Families arrive for Bloody Sunday probe findings

  • 14 years ago

Families of the Bloody Sunday dead are reading the Saville report which they hope will exonerate their loved ones.

Bereaved relatives hugged each other and cried as they made their way from the Bogside to the Guildhall in Londonderry to get early access to the long-awaited report.

They clutched placards bearing the photographs of their loved ones, with the words: 'Set the Truth Free.'

As they arrived they were greeted with applause. John Kelly, brother of Michael Kelly who was killed on the day, said he had been unable to sleep last night as he anxiously awaited the release of the report.

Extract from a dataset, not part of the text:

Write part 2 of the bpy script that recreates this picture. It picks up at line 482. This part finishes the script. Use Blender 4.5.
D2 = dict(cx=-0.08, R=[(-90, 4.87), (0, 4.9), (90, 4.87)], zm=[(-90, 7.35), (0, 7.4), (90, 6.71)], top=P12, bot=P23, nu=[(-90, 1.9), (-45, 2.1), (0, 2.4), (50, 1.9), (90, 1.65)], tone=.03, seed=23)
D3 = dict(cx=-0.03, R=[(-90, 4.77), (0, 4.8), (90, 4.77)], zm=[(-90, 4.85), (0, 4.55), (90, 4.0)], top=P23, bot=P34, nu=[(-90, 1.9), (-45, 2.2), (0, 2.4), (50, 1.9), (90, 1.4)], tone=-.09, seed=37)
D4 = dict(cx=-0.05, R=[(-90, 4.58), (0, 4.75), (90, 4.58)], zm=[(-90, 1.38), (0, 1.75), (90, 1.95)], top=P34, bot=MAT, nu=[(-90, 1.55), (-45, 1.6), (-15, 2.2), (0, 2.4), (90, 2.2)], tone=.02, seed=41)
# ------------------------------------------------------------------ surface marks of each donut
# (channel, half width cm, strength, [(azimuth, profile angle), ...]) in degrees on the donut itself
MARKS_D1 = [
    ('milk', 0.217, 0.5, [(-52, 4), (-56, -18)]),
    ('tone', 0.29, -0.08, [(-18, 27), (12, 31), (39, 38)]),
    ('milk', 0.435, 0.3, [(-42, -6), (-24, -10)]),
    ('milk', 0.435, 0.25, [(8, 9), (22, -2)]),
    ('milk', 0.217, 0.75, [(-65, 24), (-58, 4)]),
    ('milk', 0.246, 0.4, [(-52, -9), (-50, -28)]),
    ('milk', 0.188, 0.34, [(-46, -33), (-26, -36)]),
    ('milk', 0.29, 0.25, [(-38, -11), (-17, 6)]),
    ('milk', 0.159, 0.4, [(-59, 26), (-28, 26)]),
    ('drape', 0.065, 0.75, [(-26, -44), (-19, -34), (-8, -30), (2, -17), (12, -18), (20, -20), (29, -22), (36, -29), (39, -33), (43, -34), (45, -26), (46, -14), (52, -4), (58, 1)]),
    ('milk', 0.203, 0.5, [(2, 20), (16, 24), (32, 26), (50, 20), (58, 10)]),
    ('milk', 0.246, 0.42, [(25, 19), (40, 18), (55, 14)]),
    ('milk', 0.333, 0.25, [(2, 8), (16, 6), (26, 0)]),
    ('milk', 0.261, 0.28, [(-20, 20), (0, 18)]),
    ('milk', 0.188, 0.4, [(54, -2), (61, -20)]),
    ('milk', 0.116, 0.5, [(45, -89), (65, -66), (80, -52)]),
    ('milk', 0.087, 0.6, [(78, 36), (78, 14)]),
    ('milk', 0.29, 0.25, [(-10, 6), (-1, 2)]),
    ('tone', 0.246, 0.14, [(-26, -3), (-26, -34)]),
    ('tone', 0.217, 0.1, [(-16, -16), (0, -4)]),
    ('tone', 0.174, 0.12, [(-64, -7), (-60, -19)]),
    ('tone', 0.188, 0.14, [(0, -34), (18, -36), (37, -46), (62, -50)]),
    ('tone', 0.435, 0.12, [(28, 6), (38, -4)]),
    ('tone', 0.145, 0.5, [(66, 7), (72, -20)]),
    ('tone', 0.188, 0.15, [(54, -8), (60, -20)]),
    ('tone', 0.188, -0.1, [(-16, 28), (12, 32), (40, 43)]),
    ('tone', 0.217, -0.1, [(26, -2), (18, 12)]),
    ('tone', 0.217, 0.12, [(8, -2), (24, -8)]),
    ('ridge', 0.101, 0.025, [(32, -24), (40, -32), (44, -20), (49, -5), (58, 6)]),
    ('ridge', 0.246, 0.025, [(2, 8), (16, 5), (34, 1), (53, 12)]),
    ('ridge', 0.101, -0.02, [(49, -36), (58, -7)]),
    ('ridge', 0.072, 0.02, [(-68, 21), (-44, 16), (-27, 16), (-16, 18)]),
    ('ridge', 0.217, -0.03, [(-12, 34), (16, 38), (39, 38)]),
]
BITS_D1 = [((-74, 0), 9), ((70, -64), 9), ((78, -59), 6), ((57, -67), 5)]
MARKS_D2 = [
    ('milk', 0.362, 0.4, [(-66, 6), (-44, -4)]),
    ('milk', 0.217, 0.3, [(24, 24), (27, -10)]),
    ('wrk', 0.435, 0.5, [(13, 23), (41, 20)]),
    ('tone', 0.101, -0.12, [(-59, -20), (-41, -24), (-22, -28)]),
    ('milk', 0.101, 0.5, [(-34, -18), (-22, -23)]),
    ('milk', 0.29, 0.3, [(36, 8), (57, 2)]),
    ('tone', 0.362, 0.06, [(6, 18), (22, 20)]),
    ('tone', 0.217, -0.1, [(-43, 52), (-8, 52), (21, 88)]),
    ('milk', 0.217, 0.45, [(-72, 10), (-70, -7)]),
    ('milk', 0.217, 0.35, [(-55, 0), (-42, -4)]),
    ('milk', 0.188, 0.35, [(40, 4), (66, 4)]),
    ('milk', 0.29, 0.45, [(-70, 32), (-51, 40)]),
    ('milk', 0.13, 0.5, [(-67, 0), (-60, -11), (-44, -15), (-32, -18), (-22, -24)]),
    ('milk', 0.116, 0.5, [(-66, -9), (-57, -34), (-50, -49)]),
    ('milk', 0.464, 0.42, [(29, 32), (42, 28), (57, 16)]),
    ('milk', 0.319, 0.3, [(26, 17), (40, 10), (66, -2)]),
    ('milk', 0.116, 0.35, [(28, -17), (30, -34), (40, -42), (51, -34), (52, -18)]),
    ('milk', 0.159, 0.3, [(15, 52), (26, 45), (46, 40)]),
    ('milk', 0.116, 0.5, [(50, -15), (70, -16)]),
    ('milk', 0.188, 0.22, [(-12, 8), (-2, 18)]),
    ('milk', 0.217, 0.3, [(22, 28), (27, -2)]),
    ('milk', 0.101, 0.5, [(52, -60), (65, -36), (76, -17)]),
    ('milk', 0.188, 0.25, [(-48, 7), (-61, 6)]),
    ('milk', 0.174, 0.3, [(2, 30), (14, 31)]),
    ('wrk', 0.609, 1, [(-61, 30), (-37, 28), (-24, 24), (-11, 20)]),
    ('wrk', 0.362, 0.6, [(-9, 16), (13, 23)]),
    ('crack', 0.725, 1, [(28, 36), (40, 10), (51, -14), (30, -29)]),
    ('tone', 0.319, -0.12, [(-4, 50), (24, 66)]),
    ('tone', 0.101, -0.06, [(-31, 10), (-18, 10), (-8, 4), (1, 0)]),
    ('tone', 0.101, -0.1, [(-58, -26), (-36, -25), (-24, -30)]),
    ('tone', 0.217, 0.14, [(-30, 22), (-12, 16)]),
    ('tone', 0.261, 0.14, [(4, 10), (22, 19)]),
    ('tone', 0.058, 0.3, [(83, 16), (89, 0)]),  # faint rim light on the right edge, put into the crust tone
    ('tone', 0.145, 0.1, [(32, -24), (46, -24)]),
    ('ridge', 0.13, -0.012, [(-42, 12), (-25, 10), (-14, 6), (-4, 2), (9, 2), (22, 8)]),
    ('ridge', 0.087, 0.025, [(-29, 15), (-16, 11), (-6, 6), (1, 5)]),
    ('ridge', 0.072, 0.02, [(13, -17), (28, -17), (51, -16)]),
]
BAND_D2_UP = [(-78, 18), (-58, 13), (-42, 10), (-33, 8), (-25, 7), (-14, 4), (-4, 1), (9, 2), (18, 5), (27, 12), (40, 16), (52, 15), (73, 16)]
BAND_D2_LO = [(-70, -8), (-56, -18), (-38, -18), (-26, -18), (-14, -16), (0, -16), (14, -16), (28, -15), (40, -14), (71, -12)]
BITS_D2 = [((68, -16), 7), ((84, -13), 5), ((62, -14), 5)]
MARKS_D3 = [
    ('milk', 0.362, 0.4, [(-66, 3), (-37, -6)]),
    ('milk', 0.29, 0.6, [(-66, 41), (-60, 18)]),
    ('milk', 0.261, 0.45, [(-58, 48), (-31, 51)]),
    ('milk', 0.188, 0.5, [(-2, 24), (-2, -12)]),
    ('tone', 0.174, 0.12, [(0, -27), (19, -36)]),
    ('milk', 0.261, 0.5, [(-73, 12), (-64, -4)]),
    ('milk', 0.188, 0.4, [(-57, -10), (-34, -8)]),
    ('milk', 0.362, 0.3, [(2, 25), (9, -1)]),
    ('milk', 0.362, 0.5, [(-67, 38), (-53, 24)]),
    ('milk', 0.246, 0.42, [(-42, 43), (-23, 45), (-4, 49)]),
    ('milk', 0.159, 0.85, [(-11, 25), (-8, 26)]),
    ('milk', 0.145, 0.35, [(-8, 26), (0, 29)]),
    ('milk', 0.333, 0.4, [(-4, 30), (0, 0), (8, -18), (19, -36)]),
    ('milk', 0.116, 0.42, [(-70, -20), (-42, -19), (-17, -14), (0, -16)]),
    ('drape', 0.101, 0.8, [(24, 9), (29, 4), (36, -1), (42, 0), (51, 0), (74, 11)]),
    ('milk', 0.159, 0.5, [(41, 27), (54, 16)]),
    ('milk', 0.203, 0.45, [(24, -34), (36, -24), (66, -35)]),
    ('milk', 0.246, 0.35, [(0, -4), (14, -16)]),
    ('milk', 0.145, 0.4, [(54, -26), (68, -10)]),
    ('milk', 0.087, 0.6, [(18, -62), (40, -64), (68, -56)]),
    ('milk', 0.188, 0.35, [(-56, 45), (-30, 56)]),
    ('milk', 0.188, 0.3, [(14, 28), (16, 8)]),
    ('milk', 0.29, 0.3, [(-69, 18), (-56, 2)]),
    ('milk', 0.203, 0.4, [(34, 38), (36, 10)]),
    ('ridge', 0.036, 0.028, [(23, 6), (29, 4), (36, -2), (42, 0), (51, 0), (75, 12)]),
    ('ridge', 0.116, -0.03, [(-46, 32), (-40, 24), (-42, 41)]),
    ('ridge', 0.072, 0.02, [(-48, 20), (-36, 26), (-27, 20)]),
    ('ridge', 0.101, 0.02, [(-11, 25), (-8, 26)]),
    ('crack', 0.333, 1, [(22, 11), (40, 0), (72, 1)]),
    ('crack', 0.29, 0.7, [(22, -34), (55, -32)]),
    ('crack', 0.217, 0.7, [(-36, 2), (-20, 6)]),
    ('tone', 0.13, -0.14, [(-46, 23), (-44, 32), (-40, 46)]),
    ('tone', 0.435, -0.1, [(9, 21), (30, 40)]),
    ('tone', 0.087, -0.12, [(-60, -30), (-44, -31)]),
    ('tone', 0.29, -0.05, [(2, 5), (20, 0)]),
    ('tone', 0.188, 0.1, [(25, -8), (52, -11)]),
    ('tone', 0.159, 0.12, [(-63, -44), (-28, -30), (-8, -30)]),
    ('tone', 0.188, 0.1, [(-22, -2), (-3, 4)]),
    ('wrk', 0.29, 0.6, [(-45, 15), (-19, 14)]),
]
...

"We are not looking for an apology, you cannot apologise to the dead," he said.

The 61-year-old grandfather was among the relatives who formed a silent procession from a memorial to the dead in Derry's Bogside, along the intended route of the ill-fated civil rights march, to the city's Guildhall.

Fourteen civilians were shot by British soldiers in Derry, Northern Ireland on January 30 1972.

The soldiers said they shot at people who were armed with guns or nail bombs, which has been strongly denied by witnesses and by relatives of the victims.

The Saville inquiry is the longest and most expensives in British legal history containing 30 million words of testimony and costing close to £200 million.

Prime Minister David Cameron is to make a statement on the inquiry's findings this afternoon.